September 5: From ‘A Song for Mankind’ by Nazik al-Mala’ika, trans. Emily Drumsta
September 12: Fadhil al-Azzawi: A Poetry Not in Service of Dictators or Despots
Although Iraqi writer Fadhil al-Azzawi is more widely known in English as a novelist (his The Last of the Angels, Cell Block Five, and The Traveler and the Innkeeper have been met with acclaim), al-Azzawi is perhaps better-known in Arabic as a poet. Both are true, as al-Azzawi’s work has moved between poetry and prose. He answered a few questions about his writing for our ongoing series on Iraqi poets and poetries:
When my mother knew from my schoolmates that I was writing poetry, and aiming to be a poet, she became angry and scolded me:
“We try to make you a man and work hard to secure your future, but you want to be a beggar.”
I replied: “A poet, not a beggar.”
She laughed at my naiveté: “And what is the real job of the Arab poets? Nothing but selling their praise poems, full of lies, to this sheikh or that governor, to this vizier or that king.”
I said: “I promise you I will not be like these people.”
September 19: New Publishing House to Focus on Links Between Arabic, Kurdish, and English
“I cannot say that there is a new poetic movement in Iraq.

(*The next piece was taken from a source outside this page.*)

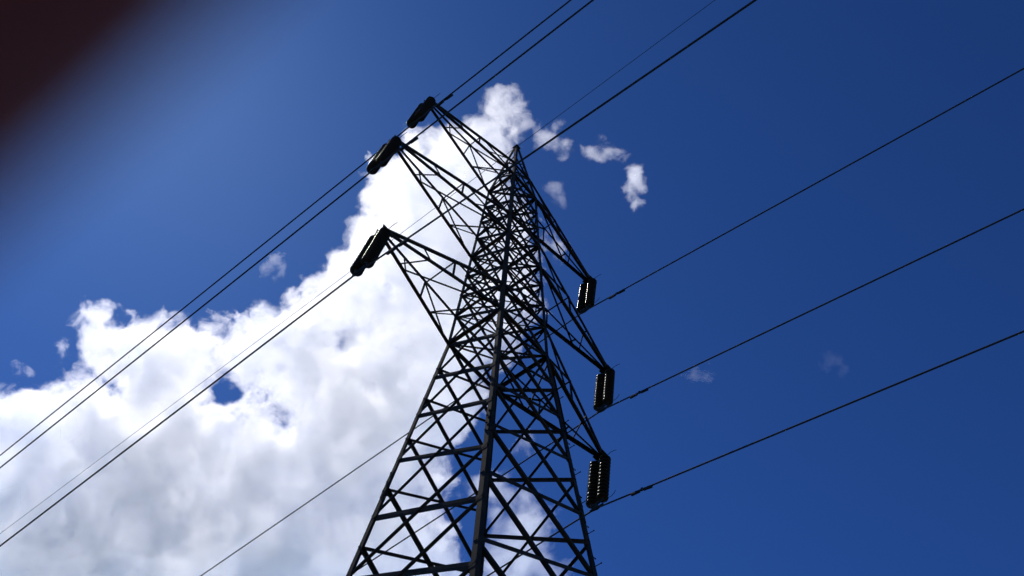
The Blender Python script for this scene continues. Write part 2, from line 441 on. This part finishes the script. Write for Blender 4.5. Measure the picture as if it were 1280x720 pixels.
def cloud(name, dist, blobs, holes, label, dens, voxel, amp=3.9, gain=4.6, fscale=.034, lump=.5, lscale=.014, thr=.32, seed=0.0, margin=1.15, zs=.8, warp=.5):
    """blobs: (x, y, r, z) turned into metres at this distance; a grid holds the sum of soft lumpy puffs"""
    k = dist * PXM
    B = [((x - 640) * k, (360 - y) * k, z * k, r * k) for x, y, r, z in blobs]
    H = [((x - 640) * k, (360 - y) * k, z * k, r * k) for x, y, r, z in holes]
    lo = [min(b[i] - b[3] * margin for b in B) for i in range(3)]; hi = [max(b[i] + b[3] * margin for b in B) for i in range(3)]
    lo[0] = max(lo[0], (XLIM[0] - 640) * k); hi[1] = min(hi[1], (360 - YLIM[0]) * k); lo[1] = max(lo[1], (360 - YLIM[1]) * k)
    cx = [(a + b) / 2 for a, b in zip(lo, hi)]
    m_cloud = cloud_vapour(name + ' vapour', dens, gain, amp, fscale, seed)
    bm = bmesh.new()
    for x, y, z, r in B:
        bmesh.ops.create_icosphere(bm, subdivisions=2, radius=r * .8, matrix=Matrix.Translation((x - cx[0], y - cx[1], z - cx[2])))
    me = bpy.data.meshes.new(name); bm.to_mesh(me); bm.free(); me.materials.append(m_cloud)
    o = bpy.data.objects.new(name, me); C.objects.link(o)
    o.matrix_world = Matrix.Translation(CAM_POS + FWD * dist) @ ROT.to_4x4() @ Matrix.Translation(cx)
    g = bpy.data.node_groups.new(name + ' puffs', 'GeometryNodeTree')
    g.interface.new_socket('Geometry', in_out='INPUT', socket_type='NodeSocketGeometry')
    g.interface.new_socket('Geometry', in_out='OUTPUT', socket_type='NodeSocketGeometry')
    N = g.nodes; Lk = g.links.new
    gi = N.new('NodeGroupInput'); go = N.new('NodeGroupOutput')
    pos = N.new('GeometryNodeInputPosition')
    def mth(op, a, b=None, c=None):
        m = N.new('ShaderNodeMath'); m.operation = op
        for i, v in enumerate((a, b, c)):
            if v is None: continue
            if isinstance(v, (int, float)): m.inputs[i].default_value = v
            else: Lk(v, m.inputs[i])
        return m.outputs[0]
    def vec(op, a, b):
        m = N.new('ShaderNodeVectorMath'); m.operation = op
        for i, v in enumerate((a, b)):
            if isinstance(v, (tuple, list)): m.inputs[i].default_value = v
            elif isinstance(v, (int, float)): m.inputs['Scale'].default_value = v
            else: Lk(v, m.inputs[i])
        return m.outputs['Value'] if op in ('LENGTH', 'DISTANCE', 'DOT_PRODUCT') else m.outputs[0]
    p0 = vec('ADD', pos.outputs[0], (seed * 91.7 + cx[0], seed * 37.1 + cx[1], seed * 53.3 + cx[2]))
    wn = N.new('ShaderNodeTexNoise'); wn.inputs['Scale'].default_value = lscale; wn.inputs['Detail'].default_value = 1
    Lk(p0, wn.inputs['Vector'])
    wv = vec('SUBTRACT', wn.outputs['Color'], (.5, .5, .5))
    wq = vec('ADD', pos.outputs[0], vec('SCALE', wv, warp / lscale))
    def metas(L, zs=zs):
        acc = None
        wp = vec('MULTIPLY', wq, (1, 1, 1 / zs))
        for x, y, z, r in L:
            v = vec('SUBTRACT', wp, (x - cx[0], y - cx[1], (z - cx[2]) / zs))
            t = N.new('ShaderNodeMapRange'); t.interpolation_type = 'LINEAR'; t.clamp = True
            Lk(vec('DOT_PRODUCT', v, v), t.inputs['Value'])
            t.inputs['From Min'].default_value = r * r; t.inputs['From Max'].default_value = 0
            acc = t.outputs[0] if acc is None else mth('MULTIPLY_ADD', t.outputs[0], t.outputs[0], acc)
            if acc is t.outputs[0]: acc = mth('MULTIPLY', acc, acc)
        return acc
    sh = mth('MINIMUM', metas(B), 1.0)
    if H: sh = mth('SUBTRACT', sh, mth('MULTIPLY', metas(H, 2.6), 1.15))
    vor = N.new('ShaderNodeTexVoronoi'); vor.feature = 'F1'; vor.inputs['Scale'].default_value = lscale * 1.8
    Lk(vec('ADD', p0, vec('SCALE', wv, .25 / lscale)), vor.inputs['Vector'])
    puff = mth('MULTIPLY', mth('SUBTRACT', .45, vor.outputs['Distance']), lump)
    den = mth('MAXIMUM', mth('ADD', mth('ADD', sh, puff), .6 - thr), 0.0)
    den = mth('MULTIPLY', den, mth('MINIMUM', mth('MULTIPLY', mth('MAXIMUM', sh, 0.0), 8.0), 1.0))
    vc = N.new('GeometryNodeVolumeCube')
    vc.inputs['Min'].default_value = [a - c for a, c in zip(lo, cx)]; vc.inputs['Max'].default_value = [a - c for a, c in zip(hi, cx)]
    for ax, i in (('X', 0), ('Y', 1), ('Z', 2)): vc.inputs['Resolution ' + ax].default_value = max(8, int((hi[i] - lo[i]) / voxel))
    Lk(den, vc.inputs['Density'])
    sm = N.new('GeometryNodeSetMaterial'); sm.inputs['Material'].default_value = m_cloud
    Lk(vc.outputs[0], sm.inputs['Geometry']); Lk(sm.outputs[0], go.inputs[0])
    md = o.modifiers.new('puffs', 'NODES'); md.node_group = g
    return tag(o, label, 'cloud', 'clouds in the sky')
MAIN = [(550, 240, 100, 0), (590, 200, 62, 0), (625, 195, 40, 10), (520, 300, 105, -20), (600, 320, 95, 20), (480, 335, 80, 30), (450, 375, 85, -20), (400, 425, 95, 10),
        (330, 435, 80, -30), (235, 450, 90, 20), (165, 450, 80, -10), (135, 425, 55, 20), (40, 530, 95, 0), (-40, 570, 120, 20), (100, 570, 130, -10), (220, 570, 140, 20),
        (350, 570, 140, -20), (480, 490, 140, 10), (565, 400, 115, -10), (630, 290, 65, 20), (640, 380, 60, 0), (545, 500, 80, 0), (465, 600, 130, 10),
        (350, 690, 165, 30), (150, 705, 185, 50), (-10, 705, 170, 40), (490, 700, 115, 20), (240, 620, 110, 60), (60, 640, 110, 50), (555, 700, 50, 0)]
HOLES = [(284, 492, 23, 0), (272, 442, 18, 0), (350, 527, 24, 0), (432, 432, 27, 0), (485, 362, 27, 0), (598, 556, 38, 0), (345, 345, 40, 0), (328, 402, 20, 0), (142, 407, 18, 0), (262, 372, 18, 0)]
cloud('cumulus_cloud', 1000, MAIN, HOLES, 'huge white cumulus cloud filling the sky behind and left of the pylon', .028, 4.0)
cloud('cumulus_cloud', 985, [(628, 140, 36, 0), (638, 165, 30, 0), (645, 125, 24, 0), (620, 118, 20, 0), (660, 150, 16, 0)], [], 'torn white plume rising above the pylon peak from the big cumulus', .03, 2.0, amp=5.2, gain=1.5, fscale=.06, lscale=.04, thr=.42, seed=12)
cloud('cumulus_cloud', 1040, [(650, 655, 60, 0), (615, 610, 42, 0), (640, 720, 75, 0), (695, 715, 40, 0), (655, 560, 30, 0)], [], 'ragged white cloud patch seen through the lower right legs of the pylon', .026, 3.0, amp=3.6, gain=1.6, fscale=.03, lscale=.022, thr=.42, seed=2)
wr = random.Random(5)
def torn(x, y, wx, wy, n, tilt=0.0):          # a loose chain of small puffs, drawn out along one direction
    L = []
    for i in range(n):
        t = (i + .5) / n * 2 - 1
        px, py = t * wx, wr.uniform(-1, 1) * wy
        c_, s_ = math.cos(tilt), math.sin(tilt)
        L.append((x + px * c_ - py * s_, y + px * s_ + py * c_, wr.uniform(9, 17), wr.uniform(-6, 6)))
    return L
for i, (bl, lab) in enumerate((
        (torn(693, 176, 24, 16, 9, .9), 'small torn cloud wisp just right of the pylon peak'),
        (torn(755, 190, 21, 9, 8, .5), 'small cloud wisp between the peak wisp and the rightmost wisp'),
        (torn(796, 232, 20, 9, 8, 1.15), 'brightest small cloud wisp, rightmost of the row by the pylon peak'),
        (torn(694, 245, 14, 7, 5, .6), 'tiny faint cloud wisp beside the upper right arm'),
        (torn(340, 334, 13, 5, 4, -.4), 'tiny cloud puff floating above the big cumulus, under two power lines'),
        (torn(872, 467, 16, 6, 5, -.2), 'faint cloud speck over the middle right power line'),
        (torn(1045, 456, 18, 8, 5, .2), 'faintest cloud speck alone in the blue far right of the pylon'),
        (torn(694, 306, 20, 7, 6, 1.2), 'pale cloud scrap seen through the upper right arm by the tower body'))):
    cloud('cloud_wisp', 960 + 15 * i, bl, [], lab, (.034, .040, .062, .015, .013, .006, .0035, .018)[i], 1.4, amp=5.0, gain=1.1, fscale=.075, lscale=.05, thr=.30, seed=3 + i, warp=.8, lump=.3)
# ------------------------------------------------------------------ the photographer's hand: its index fingertip strays over the corner of the lens
M_SKIN = mat('skin', (.24, .038, .018), .7, spec=.06)
M_SKIN.node_tree.nodes['Principled BSDF'].inputs['Subsurface Weight'].default_value = .15
M_SKIN.node_tree.nodes['Principled BSDF'].inputs['Subsurface Radius'].default_value = (.004, .001, .0006)
M_SKIN.node_tree.nodes['Principled BSDF'].inputs['Subsurface Scale'].default_value = 1.0
M_NAIL = mat('finger nail', (.20, .11, .09), .3)
M_CUFF = mat('dark cotton cuff', (.03, .03, .035), .9, col2=(.045, .045, .05), scale=200)
CAM_M = Matrix.Translation(CAM_POS) @ ROT.to_4x4()
ll = Vector((.770, .637, 0)); nn = Vector((-.637, .770, 0))
mm = .001
def q(t, off, z): return (ll * t + nn * off + Vector((0, 0, z))) * mm
V = []; Ed = []; Rr = []
def chain(start, pts):
    prev = start
    for p, r in pts:
        V.append(p); Rr.append(r * mm); i = len(V) - 1
        if prev is not None: Ed.append((prev, i))
        prev = i
    return prev
xyz = lambda x, y, z: Vector((x, y, z)) * mm
wrist = chain(None, [(xyz(-104, -104, 62), 25)])
palm = chain(wrist, [(xyz(-88, -82, 52), 27), (xyz(-76, -64, 44), 24)])
chain(palm, [(xyz(-62, -37, 32), 12), (xyz(-52, -22, 8), 9.5), (q(-38, 11.5, -8), 9.2), (q(-24, 11.4, -9.5), 8.4), (q(-12, 11.3, -9.5), 8.3), (q(2, 11.2, -9), 8.0), (q(9, 11.2, -8.6), 6.4)])
chain(palm, [(xyz(-68, -54, 38), 12), (xyz(-66, -44, 6), 9.6), (xyz(-58, -42, -12), 9.0), (xyz(-42, -40, -10), 8.2), (xyz(-34, -39, -9), 6.4)])
chain(palm, [(xyz(-70, -72, 40), 11.5), (xyz(-68, -64, 6), 9.2), (xyz(-58, -61, -11), 8.6), (xyz(-43, -59, -9), 7.8), (xyz(-37, -58, -9), 6.0)])
chain(palm, [(xyz(-74, -88, 44), 10.5), (xyz(-72, -82, 10), 8.2), (xyz(-63, -79, -8), 7.6), (xyz(-51, -77, -8), 6.8), (xyz(-46, -76, -8), 5.4)])
chain(palm - 1, [(xyz(-72, -58, 66), 14), (xyz(-58, -30, 66), 11), (xyz(-42, -12, 52), 9.6), (xyz(-32, -4, 42), 7.4)])
chain(wrist, [(xyz(-124, -136, 76), 24), (xyz(-160, -190, 98), 33), (xyz(-210, -265, 130), 42)])
me = bpy.data.meshes.new('hand'); me.from_pydata(V, Ed, []); me.materials.append(M_SKIN)
hand = bpy.data.objects.new('hand', me); C.objects.link(hand); hand.matrix_world = CAM_M
sk = hand.modifiers.new('skin', 'SKIN'); sk.use_smooth_shade = True; sk.branch_smoothing = .6
for i, r in enumerate(Rr): me.skin_vertices[0].data[i].radius = (r, r)
me.skin_vertices[0].data[wrist].use_root = True
sb = hand.modifiers.new('smooth', 'SUBSURF'); sb.levels = 2; sb.render_levels = 2
tag(hand, 'dark out-of-focus fingertip held over the top left corner of the lens', 'hand')
bm = bmesh.new()                              # nail on the far side of the fingertip
tipc = q(6, 11.2, -9); up_ = Vector((0, 0, -1))
rows = []
for i in range(7):
    t = -5 + i * 2.0; row = []
    for j in range(7):
        a = (j / 6 - .5) * 1.5
        rr = 8.15 - max(0, (t + 1)) * .22
        row.append(bm.verts.new((ll * (4 + t) + nn * (11.4 + math.sin(a) * rr) + Vector((0, 0, -9 - math.cos(a) * rr))) * mm))
    rows.append(row)
for r0, r1 in zip(rows, rows[1:]):
    for j in range(6): bm.faces.new((r0[j], r0[j + 1], r1[j + 1], r1[j]))
bmesh.ops.solidify(bm, geom=bm.faces[:], thickness=.0005)
build('finger_nail', bm, M_NAIL, hand, smooth=True)
bm = bmesh.new()
tube(bm, [xyz(-146, -169, 90), xyz(-160, -190, 98), xyz(-214, -270, 132)], [.034, .040, .050], 20)
build('cuff', bm, M_CUFF, hand, smooth=True)

bm = bmesh.new()                              # unseen phone added behind the lens to shade the fingertip, back facing the scene
x0, x1, y0, y1, r_ = -56, 92, -44, 30, 9
out = []
for cx_, cy_, a0 in ((x1 - r_, y1 - r_, 0), (x0 + r_, y1 - r_, 90), (x0 + r_, y0 + r_, 180), (x1 - r_, y0 + r_, 270)):
    for i in range(7):
        a = R_(a0 + i * 15); out.append((cx_ + r_ * math.cos(a), cy_ + r_ * math.sin(a)))
lay = []
for z_, k_ in ((.9, -1.2), (1.6, -.3), (2.6, 0), (7.4, 0), (8.4, -.4), (8.9, -1.4)):
    mx, my = (x0 + x1) / 2, (y0 + y1) / 2
    lay.append([bm.verts.new(xyz(x + math.copysign(-k_, mx - x) * -1 * 0 + (x - mx) / (x1 - mx) * k_, y + (y - my) / (y1 - my) * k_, z_)) for x, y in out])
for a_, b_ in zip(lay, lay[1:]):
    for i in range(len(out)): bm.faces.new((a_[i], a_[(i + 1) % len(out)], b_[(i + 1) % len(out)], b_[i]))
bm.faces.new(lay[0][::-1]); bm.faces.new(lay[-1])
M_SHADE_PHONE = mat('added phone shell', (.012, .012, .013), .4)
ph = build('shade_phone', bm, M_SHADE_PHONE); ph.matrix_world = CAM_M
tag(ph, 'unseen black phone added behind the lens to shade the fingertip', 'phone')
bm = bmesh.new()
box(bm, xyz(18, -7, 8.95), .132, .064, .0006, Vector((1, 0, 0)), Vector((0, 1, 0)), Vector((0, 0, 1)))
build('screen', bm, mat('added phone screen', (.01, .01, .012), .08), ph)  # screen of the added phone, likewise out of view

On the contrary, there is a movement against modern poems among some Iraqi poets.”
October 3: Boullata on Badr Shakir al-Sayyab: ‘Arabic Poetry Has Not Been the Same Ever Since’
Al-Sayyab’s poetry set a model for other Arab poets in the use of myth, and Arabic poetry has not been the same ever since. In English letters, it is perhaps T. S. Eliot who may be considered to have played a similar role, especially with his The Waste Land (1922) and its use of myth and allusions. I don’t mean that al-Sayyab’s works are comparable to Eliot’s but, as a whole, their role in helping to give direction to contemporary Arabic poetry was similar to Eliot’s in influencing English-language poetry that came after his.
October 10: Sinan Antoon: Poetry Still Has a Home in Baghdad
My publisher, the Iraqi poet Khalid al-Maaly, organised a reading and book-signing at the Baghdad Poetry House right by the Tigris. I was surrounded by friends I had known for years through email, but was meeting them for the first time. The students from the Sada School, whom I had taught on Skype, were there too. The hope and thirst for life in those young eyes of my readers was my only solace. I still had a home in Baghdad. Poetry and writing was my indestructible home.
October 17: ‘Baghdad: The City in Verse’ Is ‘The Fruit of Pure Love’
The poems reflect different faces of the city in its many different epochs. Baghdad is at once a delight: “People say, Do you want to make the pilgrimage? Of course, / I say, only after Baghdad’s delights expire.” (Abu Nuwas, 747ish-813ish) and a bore: “I am leaving; I despise her leaders. / I am abandoning her, bored and weary.” (Anonymous).
Certainly, there were poets — like Abu Muhammad ‘Abd al-Wahhab al-Maliki (? – 1031) who both praised and criticized the city: “Baghdad is a fine home for the wealthy / but an abode of misery and distress for the poor.”